*Task details*
Which lines in the records below contain the word "part"? Copy each one out.

*Given data*

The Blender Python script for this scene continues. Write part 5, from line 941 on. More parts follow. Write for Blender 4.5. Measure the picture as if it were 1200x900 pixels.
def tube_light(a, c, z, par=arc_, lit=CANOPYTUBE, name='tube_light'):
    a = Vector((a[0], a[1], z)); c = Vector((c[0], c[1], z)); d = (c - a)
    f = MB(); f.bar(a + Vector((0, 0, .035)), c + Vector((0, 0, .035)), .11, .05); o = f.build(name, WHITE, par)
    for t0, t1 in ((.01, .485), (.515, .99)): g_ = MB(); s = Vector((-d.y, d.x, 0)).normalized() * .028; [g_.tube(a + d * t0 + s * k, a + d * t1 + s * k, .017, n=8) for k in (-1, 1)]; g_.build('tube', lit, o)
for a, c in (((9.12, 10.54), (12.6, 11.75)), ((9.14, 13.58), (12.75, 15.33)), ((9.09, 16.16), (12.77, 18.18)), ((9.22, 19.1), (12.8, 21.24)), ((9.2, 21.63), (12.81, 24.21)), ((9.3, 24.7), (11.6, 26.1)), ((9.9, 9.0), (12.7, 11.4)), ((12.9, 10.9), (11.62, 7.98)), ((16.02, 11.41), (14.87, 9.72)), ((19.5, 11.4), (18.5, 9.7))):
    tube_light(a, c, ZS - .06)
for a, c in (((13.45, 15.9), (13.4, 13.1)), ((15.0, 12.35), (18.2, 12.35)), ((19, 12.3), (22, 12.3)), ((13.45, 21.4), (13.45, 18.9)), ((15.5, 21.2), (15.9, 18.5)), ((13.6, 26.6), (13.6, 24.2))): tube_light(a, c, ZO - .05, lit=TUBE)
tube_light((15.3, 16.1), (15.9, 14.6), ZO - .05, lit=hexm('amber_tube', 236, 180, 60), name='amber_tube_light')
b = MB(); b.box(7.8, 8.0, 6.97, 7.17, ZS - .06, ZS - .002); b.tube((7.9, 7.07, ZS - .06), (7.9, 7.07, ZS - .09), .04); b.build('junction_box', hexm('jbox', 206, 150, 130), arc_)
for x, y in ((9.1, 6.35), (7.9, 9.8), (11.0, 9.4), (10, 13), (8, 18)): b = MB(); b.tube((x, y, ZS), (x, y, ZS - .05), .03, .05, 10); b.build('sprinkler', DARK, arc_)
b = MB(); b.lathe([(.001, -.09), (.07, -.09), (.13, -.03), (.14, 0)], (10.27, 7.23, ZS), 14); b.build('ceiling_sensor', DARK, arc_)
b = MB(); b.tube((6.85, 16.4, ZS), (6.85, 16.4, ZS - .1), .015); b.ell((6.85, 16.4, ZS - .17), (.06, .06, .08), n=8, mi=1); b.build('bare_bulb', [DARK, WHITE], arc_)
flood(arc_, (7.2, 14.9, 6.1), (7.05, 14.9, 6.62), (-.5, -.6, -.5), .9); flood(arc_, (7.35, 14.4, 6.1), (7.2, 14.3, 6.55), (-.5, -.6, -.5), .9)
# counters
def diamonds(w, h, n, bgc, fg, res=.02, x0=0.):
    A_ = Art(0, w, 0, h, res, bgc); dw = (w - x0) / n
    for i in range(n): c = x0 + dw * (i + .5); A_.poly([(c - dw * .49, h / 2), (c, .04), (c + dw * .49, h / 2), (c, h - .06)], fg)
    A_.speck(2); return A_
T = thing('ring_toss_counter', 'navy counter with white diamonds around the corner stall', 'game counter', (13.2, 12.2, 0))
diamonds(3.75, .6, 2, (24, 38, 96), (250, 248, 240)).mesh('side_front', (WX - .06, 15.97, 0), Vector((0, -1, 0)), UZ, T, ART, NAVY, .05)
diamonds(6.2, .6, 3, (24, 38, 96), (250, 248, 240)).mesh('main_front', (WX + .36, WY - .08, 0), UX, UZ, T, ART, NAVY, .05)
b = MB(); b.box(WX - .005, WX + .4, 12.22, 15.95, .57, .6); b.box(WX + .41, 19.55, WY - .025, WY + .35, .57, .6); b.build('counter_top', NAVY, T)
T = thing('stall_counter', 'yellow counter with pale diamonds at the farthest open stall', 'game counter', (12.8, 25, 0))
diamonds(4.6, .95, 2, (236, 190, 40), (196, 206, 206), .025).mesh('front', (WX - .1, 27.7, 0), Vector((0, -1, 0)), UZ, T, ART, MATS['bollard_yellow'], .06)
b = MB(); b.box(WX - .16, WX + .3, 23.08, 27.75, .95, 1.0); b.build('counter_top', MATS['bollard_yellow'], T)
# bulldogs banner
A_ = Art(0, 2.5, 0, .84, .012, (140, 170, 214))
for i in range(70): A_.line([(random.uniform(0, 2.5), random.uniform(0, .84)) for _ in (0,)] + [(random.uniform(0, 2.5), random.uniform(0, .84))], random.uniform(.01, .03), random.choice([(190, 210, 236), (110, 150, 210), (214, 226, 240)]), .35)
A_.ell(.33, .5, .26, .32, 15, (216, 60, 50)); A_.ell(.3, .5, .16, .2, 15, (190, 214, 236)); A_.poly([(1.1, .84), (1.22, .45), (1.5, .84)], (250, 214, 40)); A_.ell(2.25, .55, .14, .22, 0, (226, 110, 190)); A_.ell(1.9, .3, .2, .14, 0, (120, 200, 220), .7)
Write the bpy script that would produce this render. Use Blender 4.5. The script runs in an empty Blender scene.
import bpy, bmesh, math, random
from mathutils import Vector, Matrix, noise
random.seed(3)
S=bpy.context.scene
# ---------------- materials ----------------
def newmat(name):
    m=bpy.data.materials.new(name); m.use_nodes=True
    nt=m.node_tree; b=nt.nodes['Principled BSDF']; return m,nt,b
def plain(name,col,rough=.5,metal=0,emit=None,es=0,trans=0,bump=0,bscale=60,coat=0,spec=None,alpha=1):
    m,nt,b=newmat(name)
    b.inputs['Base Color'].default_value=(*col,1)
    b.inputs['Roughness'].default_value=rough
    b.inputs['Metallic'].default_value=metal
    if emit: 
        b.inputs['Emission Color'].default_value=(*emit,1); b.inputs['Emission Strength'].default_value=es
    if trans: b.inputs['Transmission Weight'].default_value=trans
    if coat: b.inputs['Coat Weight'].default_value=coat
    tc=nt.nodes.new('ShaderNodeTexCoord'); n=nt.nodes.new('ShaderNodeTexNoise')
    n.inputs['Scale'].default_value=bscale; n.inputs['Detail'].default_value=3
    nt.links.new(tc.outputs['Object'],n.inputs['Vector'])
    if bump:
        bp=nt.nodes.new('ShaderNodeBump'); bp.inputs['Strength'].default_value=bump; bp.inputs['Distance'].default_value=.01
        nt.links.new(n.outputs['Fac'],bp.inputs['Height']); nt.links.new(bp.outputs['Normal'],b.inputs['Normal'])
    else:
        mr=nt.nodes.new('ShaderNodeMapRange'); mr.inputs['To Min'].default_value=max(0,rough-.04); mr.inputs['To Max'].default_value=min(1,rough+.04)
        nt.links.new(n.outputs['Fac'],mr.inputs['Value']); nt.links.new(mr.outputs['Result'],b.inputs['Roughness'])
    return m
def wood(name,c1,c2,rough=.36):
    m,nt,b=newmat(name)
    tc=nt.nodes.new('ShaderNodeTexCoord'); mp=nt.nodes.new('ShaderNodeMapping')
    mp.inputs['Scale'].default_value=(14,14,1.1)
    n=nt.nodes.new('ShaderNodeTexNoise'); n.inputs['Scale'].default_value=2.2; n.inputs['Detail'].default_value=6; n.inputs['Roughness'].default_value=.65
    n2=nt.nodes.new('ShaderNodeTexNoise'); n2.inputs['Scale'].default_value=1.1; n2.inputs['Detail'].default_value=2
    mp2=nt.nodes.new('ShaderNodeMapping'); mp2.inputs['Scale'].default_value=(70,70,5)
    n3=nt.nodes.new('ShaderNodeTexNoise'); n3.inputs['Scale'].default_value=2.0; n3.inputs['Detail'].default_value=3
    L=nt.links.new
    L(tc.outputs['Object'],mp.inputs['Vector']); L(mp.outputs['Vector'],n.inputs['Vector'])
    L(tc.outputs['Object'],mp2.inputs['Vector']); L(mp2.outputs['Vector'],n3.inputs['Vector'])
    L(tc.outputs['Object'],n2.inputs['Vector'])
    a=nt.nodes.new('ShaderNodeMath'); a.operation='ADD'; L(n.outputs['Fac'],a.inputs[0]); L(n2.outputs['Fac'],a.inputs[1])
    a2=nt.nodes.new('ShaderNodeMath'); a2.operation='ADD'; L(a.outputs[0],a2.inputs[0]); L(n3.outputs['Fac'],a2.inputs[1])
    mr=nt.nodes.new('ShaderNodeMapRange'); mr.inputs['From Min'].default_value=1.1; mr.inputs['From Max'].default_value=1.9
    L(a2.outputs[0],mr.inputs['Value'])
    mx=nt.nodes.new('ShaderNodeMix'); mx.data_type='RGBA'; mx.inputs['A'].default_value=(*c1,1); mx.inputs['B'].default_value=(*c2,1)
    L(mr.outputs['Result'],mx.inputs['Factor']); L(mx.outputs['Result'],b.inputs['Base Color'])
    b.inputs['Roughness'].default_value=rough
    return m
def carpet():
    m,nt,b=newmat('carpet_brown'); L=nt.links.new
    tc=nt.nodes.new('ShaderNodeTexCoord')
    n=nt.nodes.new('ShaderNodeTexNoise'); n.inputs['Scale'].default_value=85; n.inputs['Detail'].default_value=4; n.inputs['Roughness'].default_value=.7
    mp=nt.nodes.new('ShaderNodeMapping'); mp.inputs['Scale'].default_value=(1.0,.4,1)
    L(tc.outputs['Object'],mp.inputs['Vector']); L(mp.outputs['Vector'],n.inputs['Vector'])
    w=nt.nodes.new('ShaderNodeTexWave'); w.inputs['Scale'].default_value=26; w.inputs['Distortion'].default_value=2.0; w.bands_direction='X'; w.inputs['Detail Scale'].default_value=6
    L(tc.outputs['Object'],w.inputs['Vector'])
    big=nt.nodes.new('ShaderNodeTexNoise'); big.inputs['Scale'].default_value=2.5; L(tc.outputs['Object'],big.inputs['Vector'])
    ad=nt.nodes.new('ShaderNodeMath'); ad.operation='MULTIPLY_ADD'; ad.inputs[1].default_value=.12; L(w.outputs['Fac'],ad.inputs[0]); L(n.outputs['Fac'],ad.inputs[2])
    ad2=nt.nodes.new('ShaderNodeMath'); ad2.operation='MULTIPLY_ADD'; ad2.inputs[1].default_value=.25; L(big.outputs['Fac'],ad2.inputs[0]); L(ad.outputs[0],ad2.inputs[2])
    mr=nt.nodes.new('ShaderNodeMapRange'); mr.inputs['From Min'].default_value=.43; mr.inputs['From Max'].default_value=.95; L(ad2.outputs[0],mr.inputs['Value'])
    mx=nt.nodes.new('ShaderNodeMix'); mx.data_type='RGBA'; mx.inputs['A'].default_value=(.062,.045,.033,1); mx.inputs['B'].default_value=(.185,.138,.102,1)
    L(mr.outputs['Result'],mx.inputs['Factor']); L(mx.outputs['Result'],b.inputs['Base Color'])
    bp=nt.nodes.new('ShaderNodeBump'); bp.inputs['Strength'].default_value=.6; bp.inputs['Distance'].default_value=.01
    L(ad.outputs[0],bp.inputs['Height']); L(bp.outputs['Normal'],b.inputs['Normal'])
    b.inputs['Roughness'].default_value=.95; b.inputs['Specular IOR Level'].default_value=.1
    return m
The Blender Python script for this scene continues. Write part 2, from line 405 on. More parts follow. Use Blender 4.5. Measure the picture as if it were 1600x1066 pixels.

*Answer to the task*
The Blender Python script for this scene continues. Write part 5, from line 941 on. More parts follow. Write for Blender 4.5. Measure the picture as if it were 1200x900 pixels.
The Blender Python script for this scene continues. Write part 2, from line 405 on. More parts follow. Use Blender 4.5. Measure the picture as if it were 1600x1066 pixels.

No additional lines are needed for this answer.